Experimenteller ist Thilo Kasper’s (Putsch Berlin) performative Infografik. Der Designer stellt in einer Mischung aus Familienaufstellung und Laientheater den Untergang des Printjournalismus nach. Zuschauer übernehmen auf der Bühne und im Publikum die Rollen von Bloggern, Printmedien oder Facebook und bewerfen sich gegenseitig mit Inhalten, hier in Form von Bonbons. Es ist eines der wenigen Formate, die tatsächlich nur auf der Bühne funktionieren. Leider bleibt der Informationsgehalt der lebendigen Grafik gering und wiederholt gängige Branchen-Stereotype. Trotzdem gibt es tosenden Applaus.
Ein Höhepunkt des Abends ist Teresa Bückers Vortrag für das Wirtschaftsressort. Sie stellt das Projekt Edition-F vor, das sich mit Wirtschaftsthemen aus einer weiblichen Perspektive beschäftigt.
In einem Quiz präsentiert die Journalistin Zitate aus traditionellen Wirtschaftsmedien, die weibliche Führungskräfte beschreiben. Diese Zitate müssen vom Publikum derjenigen Person zugeordnet werden, die beschrieben wurde. Gekonnt seziert Bücker in ihren Kommentaren die lächerlichen und problematischen Stereotype, mit denen Frauen in der Wirtschaft zu kämpfen haben.

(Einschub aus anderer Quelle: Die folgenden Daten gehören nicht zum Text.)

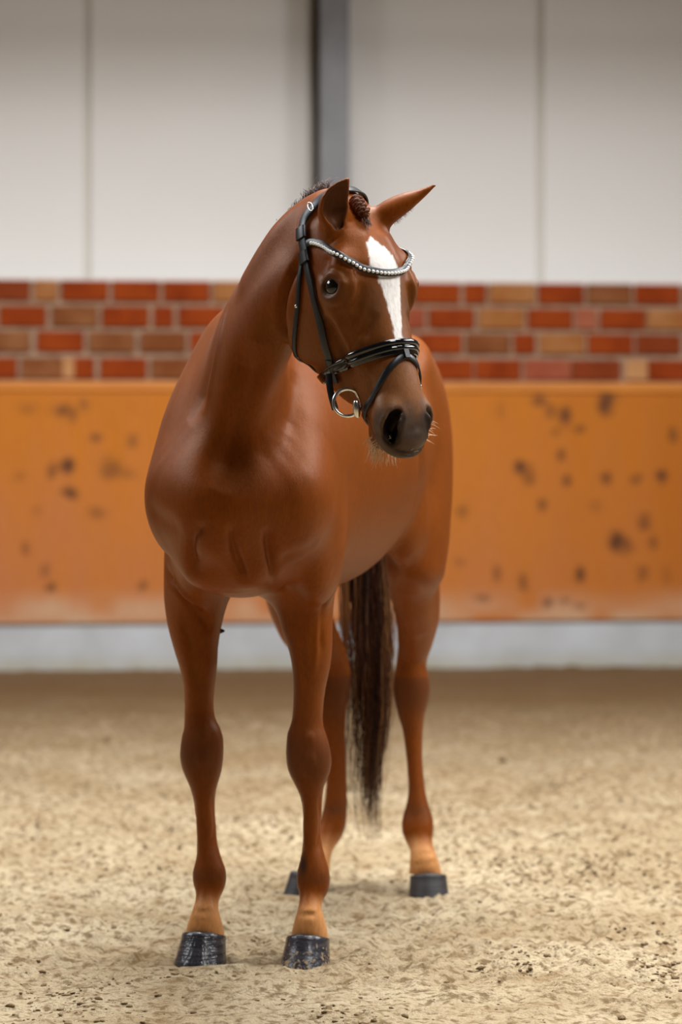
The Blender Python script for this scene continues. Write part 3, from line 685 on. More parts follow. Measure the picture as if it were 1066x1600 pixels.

Für kurze Zeit erscheint am Abend der Hashtag #ujournalism sogar auf der Trendliste bei Twitter. Doch gerade via Twitter ernten viele der Vorträge auch harsche Kritik. Zu Recht, denn es darf bezweifelt werden, dass das Ablesen eines erschienenen Textes die immer wieder beschworene Zukunft des Journalismus sein soll. Auch die angepriesene neue Interaktivität des Urban Journalism Salon’s ist wenig innovativ. Publikumsfragen, Einspieler und Bilderreihen gehören zum Standardrepertoire vieler Podiumsdiskussionen. Trotz solider Geschichten fehlen den Vorträgen und dem Abendformat das Szenische und damit ein Alleinstellungsmerkmal.
Impulse aus dem Dokumentar-Theater oder dem politischen Kabarett hätten den Abend sicher bereichert: Warum lädt ein Journalist nicht die O-Ton-Geber seiner letzten Recherche ein? Auch wenn viele, der Vorträge hinter ihren Möglichkeiten zurückbleiben zeigt sich, dass performativer Journalismus Potenzial hat. Für journalistische Making-Of-Geschichten könnte der Salon eine interessante Plattform werden. Auch für kleine, ausschließlich online erscheinende Medienprojekte ist die Bühne ein Weg, die Reichweite zu vergrößern.
Karl Kraus hat einmal polemisch über Journalisten geschrieben: „Keinen Gedanken haben und ihn ausdrücken können: das macht den Journalisten.“ Wohl das Gegenteil war beim ersten Urban Journalism Salon der Fall: Einen zukunftsweisenden Gedanken haben, aber dafür noch keine Form: Das ist journalistisches Experimentieren.